The electrochemical performance of the cell is evaluated at 800°C with several gas compositions. For the co-electrolysis experiment, H₂: H₂O: CO₂: N₂ = 10: x: 40-x: 50 (x = 0, 10, 20, 30, 40) on the fuel electrode, and pure oxygen on the oxygen electrode is used. Note that the total amount of steam and carbon dioxide is kept constant. Hydrogen is added to avoid the oxidation of nickel. For the reference experiment, steam electrolysis and carbon oxide electrolysis are also performed under H₂: H₂O: N₂ = 10: x: 90-x (x=10, 20, 30, 40), and H₂: CO₂: N₂ = 10: x: 90-x (x=10, 20, 30, 40), respectively. The open-circuit voltage (OCV) and current-voltage and impedance characteristics are measured using a Solartron 1455A frequency response analyzer and a Solartron 1470E electrochemical interface (Solartron Analytical, UK). The outlet gas compositions are measured using a gas chromatograph (990 Micro GC System, Agilent, USA).

First, OCV is measured with and without inserting the Ni-YSZ catalyst near the fuel electrode (Fig. 1). Overall, OCV increases as the amount of carbon dioxide increases in the supplied gas. The OCV obtained from the cell without the catalyst is found to be closer to the EMF obtained using the Nernst equation considering the hydrogen and steam redox couple. On the other hand, the OCV obtained from the cell with the catalyst is lower than in the other case and closer to the EMF obtained using the Nernst equation with chemical equilibrium of the reverse-gas-shift reaction. These indicate that the reverse-gas-shift reaction is not always at the chemical equilibrium in the gas phase and that the hydrogen-steam redox couple has a more significant influence on the OCV. Subsequently, the mixed potential theory is employed to develop a model for the EMF. The theoretical EMF values obtained using the Nernst equation from the hydrogen-steam redox couple and the carbon monoxide-carbon dioxide redox couple are weighted averaged. The surface coverages of the gas species are calculated from the adsorption equilibrium and used for the weights. By calibrating the equilibrium constants within a physicochemically reasonable range, the developed model successfully reproduces the trend of EMF in the experiment. In addition, the obtained surface coverage of the gas species indicates that the electrochemical reaction site is mainly covered with hydrogen and steam, particularly when the catalyst is not used, which is why the OCV is closer to the value obtained from the hydrogen-steam redox couple.

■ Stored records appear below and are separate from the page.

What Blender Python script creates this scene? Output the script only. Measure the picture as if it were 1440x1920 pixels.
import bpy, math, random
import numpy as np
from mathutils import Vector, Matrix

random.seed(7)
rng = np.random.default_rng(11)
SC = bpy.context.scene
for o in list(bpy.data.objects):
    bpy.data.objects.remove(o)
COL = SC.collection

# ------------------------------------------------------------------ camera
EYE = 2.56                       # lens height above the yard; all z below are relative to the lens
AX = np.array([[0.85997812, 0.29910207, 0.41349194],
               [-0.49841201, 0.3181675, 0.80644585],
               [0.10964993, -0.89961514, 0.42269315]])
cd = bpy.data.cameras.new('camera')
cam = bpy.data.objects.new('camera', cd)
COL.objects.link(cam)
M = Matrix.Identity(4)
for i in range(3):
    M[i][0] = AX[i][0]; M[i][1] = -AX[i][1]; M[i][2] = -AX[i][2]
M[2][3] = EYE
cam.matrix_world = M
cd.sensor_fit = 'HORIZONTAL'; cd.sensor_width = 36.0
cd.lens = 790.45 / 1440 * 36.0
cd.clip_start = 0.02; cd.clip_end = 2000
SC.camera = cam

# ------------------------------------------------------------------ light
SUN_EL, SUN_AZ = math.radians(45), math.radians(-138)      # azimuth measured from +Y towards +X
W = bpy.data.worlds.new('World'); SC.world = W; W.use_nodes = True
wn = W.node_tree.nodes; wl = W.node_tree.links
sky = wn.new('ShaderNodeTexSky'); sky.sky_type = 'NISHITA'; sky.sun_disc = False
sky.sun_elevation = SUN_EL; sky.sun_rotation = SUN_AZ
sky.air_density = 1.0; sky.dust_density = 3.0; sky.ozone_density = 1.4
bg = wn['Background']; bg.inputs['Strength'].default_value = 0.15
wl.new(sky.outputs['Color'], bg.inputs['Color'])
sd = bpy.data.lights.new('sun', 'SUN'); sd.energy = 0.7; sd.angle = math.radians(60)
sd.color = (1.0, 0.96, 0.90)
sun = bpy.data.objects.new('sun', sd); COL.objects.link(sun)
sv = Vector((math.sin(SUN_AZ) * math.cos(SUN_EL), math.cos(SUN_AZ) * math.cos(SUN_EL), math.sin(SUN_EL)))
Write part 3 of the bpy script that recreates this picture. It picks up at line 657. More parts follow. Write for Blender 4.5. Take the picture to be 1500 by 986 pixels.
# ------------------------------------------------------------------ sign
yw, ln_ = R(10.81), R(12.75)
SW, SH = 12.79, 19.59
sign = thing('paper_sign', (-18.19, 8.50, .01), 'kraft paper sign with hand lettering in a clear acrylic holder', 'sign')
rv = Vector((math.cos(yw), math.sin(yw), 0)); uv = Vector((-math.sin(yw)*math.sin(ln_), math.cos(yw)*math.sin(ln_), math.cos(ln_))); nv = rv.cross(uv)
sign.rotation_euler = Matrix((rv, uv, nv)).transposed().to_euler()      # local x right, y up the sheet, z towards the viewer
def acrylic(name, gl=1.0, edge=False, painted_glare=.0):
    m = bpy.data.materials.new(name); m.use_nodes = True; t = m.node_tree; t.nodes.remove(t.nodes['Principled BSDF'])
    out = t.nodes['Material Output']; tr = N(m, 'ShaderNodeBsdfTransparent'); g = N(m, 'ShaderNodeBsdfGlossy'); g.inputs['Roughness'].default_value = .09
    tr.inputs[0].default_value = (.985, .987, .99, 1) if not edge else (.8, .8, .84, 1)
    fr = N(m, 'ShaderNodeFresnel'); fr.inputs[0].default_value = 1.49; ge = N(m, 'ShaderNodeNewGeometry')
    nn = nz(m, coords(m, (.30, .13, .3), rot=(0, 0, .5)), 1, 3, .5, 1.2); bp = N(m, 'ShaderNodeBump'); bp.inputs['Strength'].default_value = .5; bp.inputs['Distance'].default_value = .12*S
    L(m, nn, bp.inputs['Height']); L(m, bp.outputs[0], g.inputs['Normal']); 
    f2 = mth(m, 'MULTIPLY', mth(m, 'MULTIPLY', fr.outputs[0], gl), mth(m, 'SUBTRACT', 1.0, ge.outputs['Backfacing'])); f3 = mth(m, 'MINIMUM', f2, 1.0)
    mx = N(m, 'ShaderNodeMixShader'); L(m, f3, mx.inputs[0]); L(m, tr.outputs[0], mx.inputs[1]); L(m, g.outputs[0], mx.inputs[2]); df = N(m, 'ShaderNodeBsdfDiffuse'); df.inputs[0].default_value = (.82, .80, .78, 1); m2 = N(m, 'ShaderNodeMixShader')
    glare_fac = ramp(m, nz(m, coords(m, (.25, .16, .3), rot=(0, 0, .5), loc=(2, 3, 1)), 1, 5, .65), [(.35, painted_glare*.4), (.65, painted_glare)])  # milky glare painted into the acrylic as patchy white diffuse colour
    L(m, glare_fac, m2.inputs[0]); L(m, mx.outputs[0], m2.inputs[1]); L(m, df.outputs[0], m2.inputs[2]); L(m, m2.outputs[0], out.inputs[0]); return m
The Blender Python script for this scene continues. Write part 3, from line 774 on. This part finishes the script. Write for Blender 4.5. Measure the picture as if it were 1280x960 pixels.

Next, the current-voltage and impedance characteristics are measured under co-electrolysis operation and compared with those under steam electrolysis and carbon dioxide electrolysis. The overpotential under carbon dioxide electrolysis is found to be larger than that under steam electrolysis. The overpotentials under co-electrolysis operation are found to fall between those of the steam and carbon dioxide electrolysis but are closer to those under steam electrolysis. These indicate that the carbon dioxide is less electrochemically active in the electrolysis. A similar trend is observed in the impedance measurement. The polarization resistances obtained from the equivalent circuit fitting (Fig. 2) are larger in the carbon dioxide electrolysis compared with the steam electrolysis, and the values in the co-electrolysis are closer to those in the steam electrolysis.

In summary, during the co-electrolysis operation of SOECs, it is found that the EMF and polarization resistance are mainly determined from the hydrogen-steam redox couple because of the higher surface coverage of hydrogen and steam near the reaction site.